BARISAN.CO – Beban pembayaran utang luar negeri (ULN) berupa pelunasan atau pembayaran cicilan utang pokok dan pembayaran bunga. Analisis risiko ULN biasanya mencermati kemampuan membayar beban itu, yang disebut sebagai rasio beban pembayaran utang atau Debt Service Ratio (DSR).
Ada beberapa cara menghitung DSR. Besaran pembilang pada prinsipnya serupa yakni total nilai beban pembayaran. Besaran penyebut bisa berupa ekspor. Ekspor ditambah penerimaan lain dalam transaksi berjalan, dan lainnya yang serumpun.
DSR membandingkan aliran (arus) dana dengan aliran dalam suatu kurun waktu, seperti: tahunan, triwulanan, dan triwulanan yang disetahunkan. Dan karena bersifat kewajiban kepada pihak asing, yang dipakai adalah terkait dengan devisa.
SULNI Bank Indonesia menyajikan dua macam besaran DSR, yang disebut DSR Tier-1 dan DSR Tier-2. Pengertian pembayaran utang pada Tier-1 meliputi pembayaran pokok dan bunga atas utang jangka panjang dan pembayaran bunga atas utang jangka pendek.
Sedangkan pada Tier-2 meliputi pembayaran pokok dan bunga atas utang dalam rangka investasi langsung selain dari anak perusahaan di luar negeri, serta pinjaman dan utang dagang kepada non-afiliasi.
Keduanya memakai besaran penyebut berupa penerimaan transaksi berjalan.
Rasio DSR Indonesia Tier-1 secara tahunan pada tahun 2020 sebesar 27,86%. Sedangkan rasio DSR Indonesia Tier-2 sebesar 52,38%.
Sayangnya, SULNI menyajikan DSR berupa angka rasio atau persentase secara langsung, tanpa memberi informasi besaran pembilang dan penyebutnya. Besaran penerimaan transaksi berjalan masih dapat diperiksa ulang dalam dokumen Neraca Pembayaran Indonesia. Namun, tidak tersedia rincian pembayaran beban utangnya.

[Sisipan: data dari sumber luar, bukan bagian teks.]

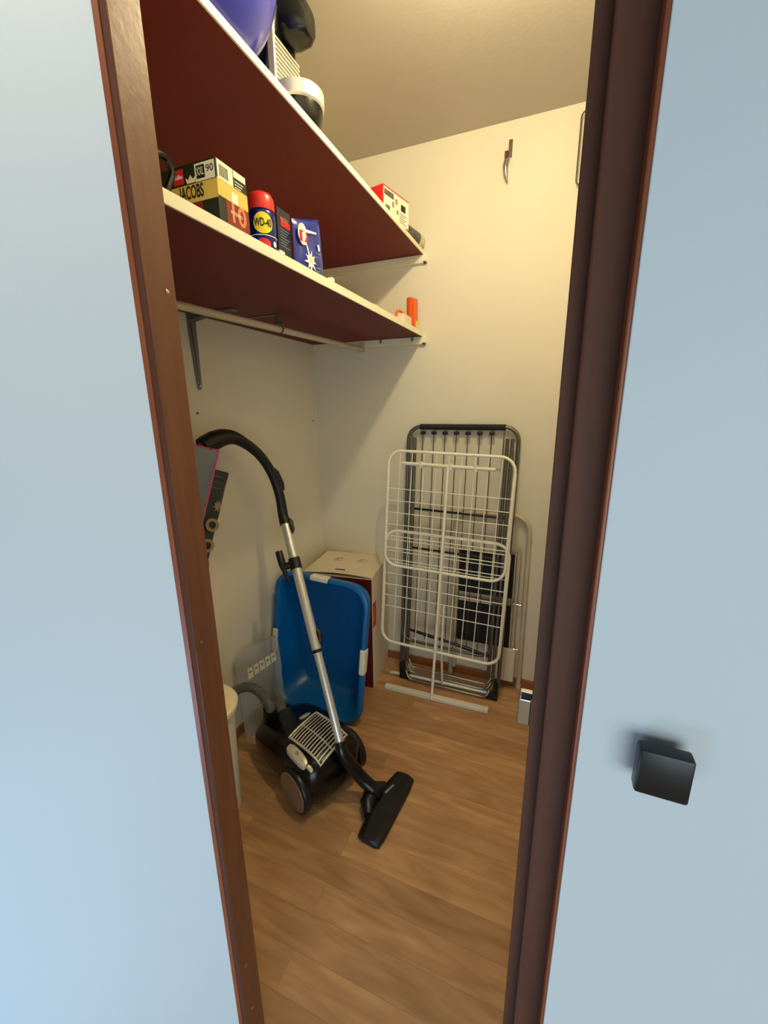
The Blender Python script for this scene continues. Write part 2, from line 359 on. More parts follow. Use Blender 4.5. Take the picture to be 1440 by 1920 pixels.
# ------------------------------------------------------------------ things on the lower shelf
zl = 1.7575
Ymin = frame((0, 0, 0), (1, 0, 0), (0, 0, 1))                       # text plane facing -y
def facing_y(x, y, z): return frame((x, y, z), (1, 0, 0), (0, 0, 1))
def facing_x(x, y, z): return frame((x, y, z), (0, 1, 0), (0, 0, 1))
jb = thing('coffee_box', 'green, gold and red JACOBS coffee box at the left end of the lower shelf', 'box', (0.42, 0.79, zl))
x0, x1, y0, y1, z0, z1 = 0.272, 0.551, 0.744, 0.832, zl, 1.887
g = G().box((x0, y0, z0), (x1, y1, z1), 'jgreen', 0.0012); e = 0.0006
def dy(g, a, b, c, d, m, k=1): g.box((a, y0 - e * k, c), (b, y0 - .00005, d), m)
def dx(g, a, b, c, d, m, k=1): g.box((x1 + .00005, a, c), (x1 + e * k, b, d), m)
dy(g, x0 + .001, x1, z0 + .062, z0 + .094, 'gold'); dy(g, x0 + .001, x1 - .04, z0 + .001, z0 + .062, 'brownred')
dy(g, 0.498, 0.548, z1 - .034, z1 - .004, 'label'); dy(g, 0.502, 0.523, z1 - .030, z1 - .008, 'ink', 2); dy(g, 0.442, 0.468, z1 - .032, z1 - .006, 'brightred')
dx(g, y0, y1 - .001, z0 + .066, z0 + .096, 'gold'); dx(g, y0 + .020, y1 - .001, z0 + .001, z0 + .066, 'brownred')
dx(g, y0 + .003, y0 + .046, z1 - .034, z1 - .002, 'label'); dx(g, y0 + .048, y0 + .084, z1 - .014, z1 - .002, 'label')
for k in range(7): dx(g, y0 + .008 + k * .0036, y0 + .0095 + k * .0036, z1 - .029, z1 - .009, 'ink', 2)
for k in range(3): dx(g, y0 + .050, y0 + .076 - k * .004, z1 - .022 - k * .005, z1 - .0205 - k * .005, 'label', 2)
dx(g, y0 + .038, y0 + .056, z0 + .066, z0 + .086, 'label', 1.5)
g.build('carton', jb)
text('JACOBS', 0.032, M['ink'], facing_y(0.485, y0 - .0009, z0 + .079), jb, width=0.064, bold=0.0006)
text('XXL', 0.020, M['label'], facing_y(0.5125, y0 - .0016, z1 - .019), jb, width=0.018)
text('90', 0.017, M['ink'], facing_y(0.536, y0 - .0009, z1 - .017), jb, width=0.018)
text('Kaffee', 0.011, M['white'], facing_y(0.455, y0 - .0009, z1 - .019), jb, width=0.020)
text('10', 0.048, M['salmon'], facing_x(x1 + .0009, y0 + .052, z0 + .046), jb, width=0.042, bold=0.001)
text('INTENSO', 0.009, M['label'], facing_x(x1 + .0014, y0 + .048, z0 + .047), jb, width=0.034)
cg = G().prism([(-.010, 0), (.010, 0), (.013, .010), (.006, .006), (0, .014), (-.006, .006), (-.013, .010)], 0, .0004, 'label', X=facing_y(0.486, y0 - .0006, z0 + .096)); cg.build('crown_mark', jb)
fl = G().add([(0.47, 0.765, 1.888), (0.548, 0.765, 1.888), (0.548, 0.828, 1.888), (0.47, 0.828, 1.888)], [(0, 1, 2, 3)], 'label')
fp = G().box((0, 0, -.0006), (0.085, 0.060, 0.0006), 'greybag', X=frame((0.445, 0.775, 1.890), (1, .05, 0.04), (-.05, 1, 0.02)))
fp.box((0.012, 0.030, 0.0006), (0.08, 0.058, 0.012), 'greybag', 0.004, X=frame((0.445, 0.775, 1.890), (1, .05, 0.04), (-.05, 1, 0.02)))
tag(fp.build('grey_packet'), 'small flat grey packet lying on top of the coffee box', 'packet')
gb = G().tube(catmull([(0.50, 0.600, zl + .006), (0.50, 0.610, zl + .06), (0.50, 0.640, zl + .095), (0.50, 0.672, zl + .104), (0.50, 0.684, zl + .085), (0.50, 0.668, zl + .05), (0.50, 0.655, zl + .006)]), 0.006, 'blackgloss', n=8)
tag(gb.build('cable_loop'), 'glossy black cable loop behind the coffee box beside the door frame', 'cable')

wd = thing('spray_can', 'blue WD-40 spray can with red cap and yellow round label on the lower shelf', 'can', (0.543, 0.888, zl))
cx, cy = 0.543, 0.888
g = G().lathe([(0.029, zl), (0.0305, zl + .003), (0.0305, zl + .080), (0.0285, zl + .086), (0.026, zl + .088)], 'can_blue', c=(cx, cy, 0))
def patch(g, c, r, a0, a1, zf, m, n=24):
    vs = []; fs = []
    for i in range(n + 1):
        a = a0 + (a1 - a0) * i / n; lo, hi = zf(i / n)
        for z in (lo, hi): vs.append((c[0] + r * math.cos(a), c[1] + r * math.sin(a), z))
    for i in range(n): fs.append((2 * i, 2 * i + 2, 2 * i + 3, 2 * i + 1))
    g.add(vs, fs, m, True)
A0 = math.radians(-50)
el = lambda cz, h: (lambda t: (cz - h * math.sqrt(max(0, 1 - (2 * t - 1) ** 2)), cz + h * math.sqrt(max(0, 1 - (2 * t - 1) ** 2))))
patch(g, (cx, cy), 0.0309, A0 - .72, A0 + .72, el(zl + .058, .021), 'yellow')
patch(g, (cx, cy), 0.0309, A0 - .50, A0 + .50, el(zl + .016, .012), 'redcap')
patch(g, (cx, cy), 0.0309, A0 - 1.5, A0 + 1.5, lambda t: (zl + .0335, zl + .0350), 'label')
patch(g, (cx, cy), 0.0309, A0 + .72, A0 + 1.05, el(zl + .020, .006), 'label')
g.build('can_body', wd)
G().lathe([(0.0295, zl + .0875), (0.0298, zl + .100), (0.0285, zl + .112), (0.024, zl + .121), (0.014, zl + .126), (0.001, zl + .127)], 'redcap', c=(cx, cy, 0)).build('cap', wd)
# wrapped lettering
def wrap_text(s, size, m, c, r, a, z, parent, width):
    cu = bpy.data.curves.new('t', 'FONT'); cu.body = s; cu.size = size; cu.extrude = 0.0002; cu.align_x = 'CENTER'; cu.align_y = 'CENTER'; cu.offset = 0.0006
    to = bpy.data.objects.new('t', cu); COL.objects.link(to); bpy.context.view_layer.update()
    me = bpy.data.meshes.new_from_object(to); bpy.data.objects.remove(to); bpy.data.curves.remove(cu)
    xs = [v.co.x for v in me.vertices]; k = width / (max(xs) - min(xs)); g = G()
    g.add([(c[0] + (r + v.co.z) * math.cos(a + v.co.x * k / r), c[1] + (r + v.co.z) * math.sin(a + v.co.x * k / r), z + v.co.y) for v in me.vertices], [tuple(p.vertices) for p in me.polygons], m, False)
    bpy.data.meshes.remove(me); return g.build('lettering', parent)
wrap_text('WD-40', 0.022, M['ink'], (cx, cy), 0.0313, A0, zl + .058, wd, 0.040)

nb = thing('slim_box', 'slim dark navy box with small red and white print beside the spray can', 'box', (0.53, 0.962, zl))
y0, y1, x0, x1, z1 = 0.936, 0.990, 0.518, 0.551, 1.877
g = G().box((x0, y0, zl), (x1, y1, z1), 'navy', 0.001)
dx(g, y0 + .014, y1 - .003, z1 - .036, z1 - .024, 'brightred'); 
for k in range(7): dx(g, y0 + .010, y1 - .008 - (k % 3) * .006, z1 - .044 - k * .006, z1 - .0425 - k * .006, 'greybag')
g.box((x0 + .006, y0 - .0006, z1 - .040), (x1 - .004, y0, z1 - .024), 'brightred')
g.build('carton', nb)
text('NOLL', 0.013, M['salmon'], facing_x(x1 + .0014, y0 + .028, z1 - .022), nb, width=0.034)
# white corner of something small between can and box
bd = thing('detergent_bag', 'royal blue plastic bag with red and white round print on the lower shelf', 'bag', (0.545, 1.065, zl))
g = G().pouch((0.556, 0.994, zl + .002), (0.568, 1.112, zl + .002), (0.560, 1.112, 1.908), (0.552, 0.996, 1.872), (1, -.12, 0), 0.024, 'bagblue', crumple=0.004, seed=3)
g.build('bag_body', bd)
FX = frame((0.5725, 1.042, 1.828), (0.04, 1, 0), (0, 0, 1))
g = G()
g.prism([(-.030 + .020 * math.cos(2 * PI * k / 24), .012 + .024 * math.sin(2 * PI * k / 24)) for k in range(24)], 0, .0008, 'label', X=FX)
g.prism([(-.046, -.006), (-.014, -.002), (-.010, .022), (-.044, .018)], .001, .0018, 'brightred', X=FX)
g.prism([(-.036, .012), (-.024, .024), (-.018, .010), (-.028, -.006), (-.034, -.004)], .002, .0026, 'white', X=FX)
g.prism([(-.022, .018), (.030, .030), (.032, .034), (-.020, .026)], .001, .0018, 'white', X=FX)
pts = [(.0 + (.024 if k % 2 else .011) * math.cos(2 * PI * k / 18 + .3) * (1.3 if k % 3 == 0 else 1), -.040 + (.026 if k % 2 else .012) * math.sin(2 * PI * k / 18 + .3)) for k in range(18)]
g.prism(pts, .0005, .0014, 'white', X=FX)
g.prism([(-.008, -.044), (.008, -.040), (.010, -.034), (-.004, -.036)], .0016, .0022, 'yellow', X=FX)
g.prism([(-.022, -.002), (-.018, -.002), (.0, -.030), (-.006, -.032)], .0006, .0014, 'white', X=FX)
g.prism([(.034, .006), (.042, .010), (.046, -.002), (.039, -.008)], .0006, .0014, 'white', X=FX)
for k in range(6): g.prism([(.026, -.014 - k * .0085), (.048 - (k % 2) * .006, -.012 - k * .0085), (.048 - (k % 2) * .006, -.0145 - k * .0085), (.026, -.0165 - k * .0085)], .0006, .0014, 'greybag', X=FX)
g.build('print', bd)
tag(G().box((0.552, 0.905, zl), (0.575, 0.925, zl + .016), 'label', 0.002).build('paper_scrap'), 'small white paper scrap in front of the spray can', 'paper')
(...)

Pada tahun 2020, laporan Bank Indonesia pada dokumen berbeda melaporkan nilai penerimaan Transaksi Berjalan sebesar US$194,06 miliar. Dengan informasi rasio di atas, maka dapat dihitung nilai pembayaran beban ULN tier-1 sebesar US$54,07 miliar, dan pembayaran beban ULN tier-2 sebesar US$101,65 miliar.
Kedua besaran DSR tersebut masih menunjukkan perkembangan yang relatif stabil selama beberapa tahun terakhir. Akan tetapi jauh lebih tinggi dibanding tahun 2010-2014.
Debt Service Ratio (%)
Sumber data: Bank Indonesia.
DSR berbagai negara dihitung juga oleh Bank Dunia dan disajikan dalam lamannya. Bank Dunia memakai “data mentah” dari bank sentral masing-masing negara, namun melakukan penyesuaian tertentu agar bisa dibandingkan antar negara.
Definisinya pada dasarnya serupa dengan sajian Bank Indonesia. Angka penyebutnya adalah beban pembayaran utang pokok dan bunga, sedangkan angka penyebutnya adalah penerimaan ekspor barang, ekspor jasa dan penerimaan pendapatan primer. Besaran penyebut ini sedikit lebih kecil dari SULNI Bank Indonesia, yang memasukkan pendapatan sekunder atau seluruh penerimaan dalam transaksi Berjalan.
Sebagai ilustrasi dengan data tahun 2019. Besaran penyebut pada DSR versi Bank Dunia sebesar US$ 207,47 miliar. Sedangkan pada DSR Bank Indonesia sebesar US$220,15 miliar. SULNI memang tidak menyajikan angka tersebut, namun dapat dihitung dari definisi yang dipakai dengan data dalam Neraca Pembayaran dari Bank Indonesia.
Publikasi data Bank Dunia terkini baru sampai dengan tahun 2019. DSR Indonesia dalam versi Bank Dunia telah mencapai 39,42% pada tahun 2019. Besaran rasionya berfluktuasi dari tahun ke tahun. Sempat menurun signifikan pada tahun 2017 dan 2018, namun meningkat pesat lagi pada tahun 2019.
Debt Service Ratio (1990-2019)
Sumber data: World Bank, diolah.
Laporan International Debt Statistics (IDS) 2021 serupa dengan laman Bank Dunia dalam hal DSR. DSR Indonesia tercatat sebesar 39% pada tahun 2019. Jauh Lebih tinggi dari rasio seluruh negara berpendapatan rendah dan menengah yang hanya 15%. Beban pembayaran ULN Indonesia terbilang lebih berat dibanding banyak negara lainnya.